Swimming is a sport of grace and mechanics. It’s won with speed, but that speed hinges on proper technique, specific body position, and controlled bursts of strength. When done properly, there aren’t many more events as spectacular to watch as eight swimmers, stride-for-stride, straining towards the wall simultaneously, each with the overwhelming desire to get there first.

Many age group swimmers (those typically under the age of 15) get frustrated by the nuances of each stroke and try to find “faster” ways to move through the water – and some succeed, but only for a time. Eventually, form triumphs and these swimmers learn what many before have already come to grips with: speed is a by-product of proper technique. Not only does following the guidelines of technique result in faster swims, deviating from said form could result in a disqualification.

Journalists have a lot in common with swimmers in this regard. Their techniques have been well explained over the years. Follow a hunch, look for evidence, research, find sources, verify, verify, verify. Unfortunately, many in the field today only care about speed. Headlines are primary. Details are secondary. Accuracy is a luxury. Shape the story before it’s a story. Why verify when you can vilify? And most unfortunate: there are no DQ’s in journalism.

Speed was certainly the key to the recent “Lochte Four” stories breaking from Rio last week. Initially, everyone was sympathetic towards Ryan Lochte, Jimmy Feigen, Jack Conger, and Gunnar Bentz. It was a cut and dry emotional piece about the dangers of competing internationally – a close call for four of America’s Olympic swimmers.

Then the rumors began. The spin. A denial. A glimmer of “hope” for a scandal. Because scandals sell better than sympathy. Because we are a culture of predators bent on bringing down the good in the world. What’s that? They’ve accomplished great things? Ah, well we can find something wrong with them, just give us time. And, on the word of officials with something to lose, we quickly turn 180 degrees from defending to denigrating. And because no “journalists” bothered to verify any of these stories before going to press, all of these rumors held weight.
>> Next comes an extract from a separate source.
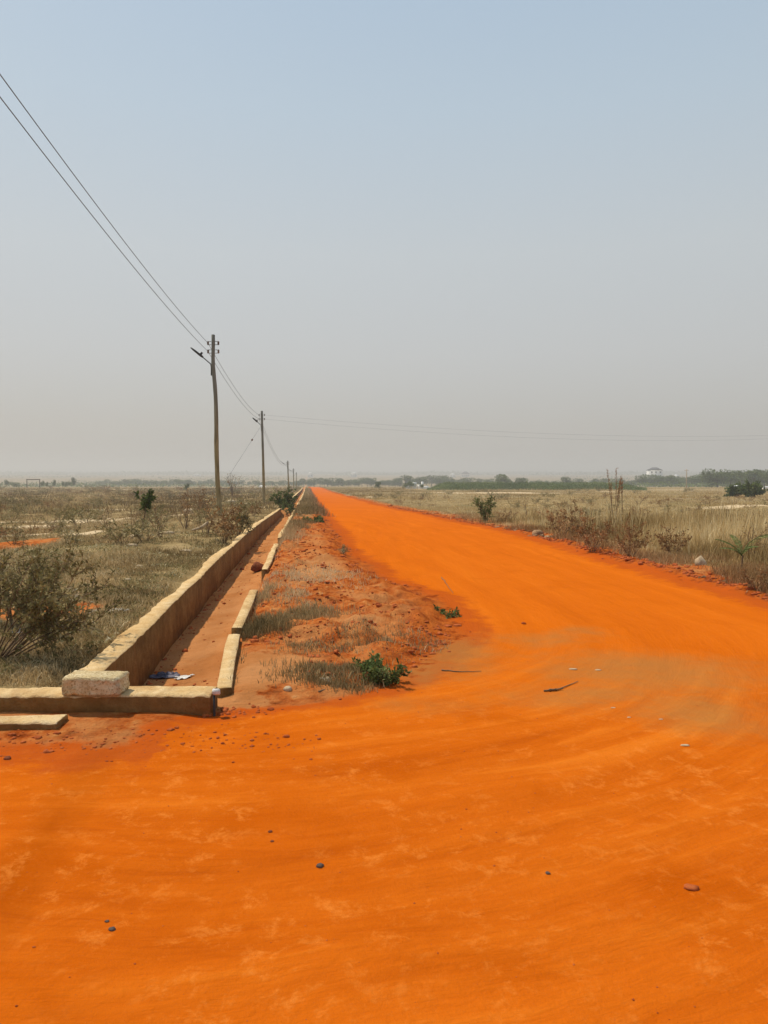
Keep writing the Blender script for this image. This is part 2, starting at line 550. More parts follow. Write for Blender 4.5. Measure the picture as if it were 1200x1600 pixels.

Lochte bore the brunt of the media assault, because he has the biggest name. Honestly, it’s swimming and there are really only a handful of names that register in pop culture. Over the past few days, Ryan Lochte has been accused of drinking in excess, urinating in public, fighting with security guards, causing a disturbance, vandalizing private property, lying about all of this, and abandoning his “accomplices”. He’s been called a coward, an egomaniac, a buffoon, an entitled frat boy, and a self-absorbed brat. He’s lost sponsorships and faces possible suspension from his livelihood.

And nobody knows what truly happened – only what’s been “reported”.

Surely you’ve read the reports – late night party, back-alley pitstop, something about a poster, maybe a bathroom, guns drawn, maybe security guards, maybe off-duty police officers, maybe a pay-off, maybe a robbery, maybe this, maybe that, maybe not.

What seems clear from all the statements is that the four did engage in public urination and that a poster was removed from a wall. What also seems clear is that they had guns drawn on them and money was exchanged before they could then return to the Olympic Village. The rest of the details aren’t particularly important.

Lochte characterized the events as “being robbed at gunpoint.” By all counts, that seems to be what happened. Guns were drawn. Money was demanded. Reports say that somewhere between $50 and $500 were handed over to the “security guards.” This has been made light of because it’s “not that much money” and phones, credentials, watches, etc. were ignored during the exchange. Given the average monthly salary for a minimum wage worker in Rio (as reported by the Washington Post) is $228, $50 – $500 seems like a reasonably big deal.

Two quick questions: If this happened to you, would you call it a robbery? If this happened in the US, who would be painted as the victim?

Authorities in Rio insisted this wasn’t a robbery. The collective “we” immediately accepted that denial. Not sure why, but that was the new story. And everyone pounced on “ Lyin’ Lochte” to generate the most compelling headlines. It’s easier to sell stories about a wealthy American being a jerk than a poor corrupt country being corrupt.

Meanwhile, Conger, Bentz, and Feigen are held in Rio while the events were being “investigated.” Conger and Bentz are allowed to leave because they were presumed to be merely “witnesses” and not defendants. Feigen, on the other hand, would be forced to surrender closed to $11,000 for the freedom to return home. (If we are still keeping track, that’s approximately 4 years’ salary for a minimum wage worker in Rio). It’s okay, though, because it’s a donation to a charity.

Authorities are now reportedly demanding another payment in the ballpark of $30,000 from Feigen. This seems like quite a lot for a wet wall and a fallen poster. It also seems that Conger and Bentz were more likely released because they are college students and amateur athletes without sponsorship money.

As actual evidence rolls in, it all seems to be corroborating Ryan Lochte’s story. The one with the guns drawn and the money taken. But none of that matters, Lochte is already the villain and a villain can’t become the victim. That would require the media to admit they were wrong – and acknowledge that Rio isn’t as rosy as it’s made out to be.

The damage has been done and it seems no one will apologize to Ryan Lochte (but they probably should).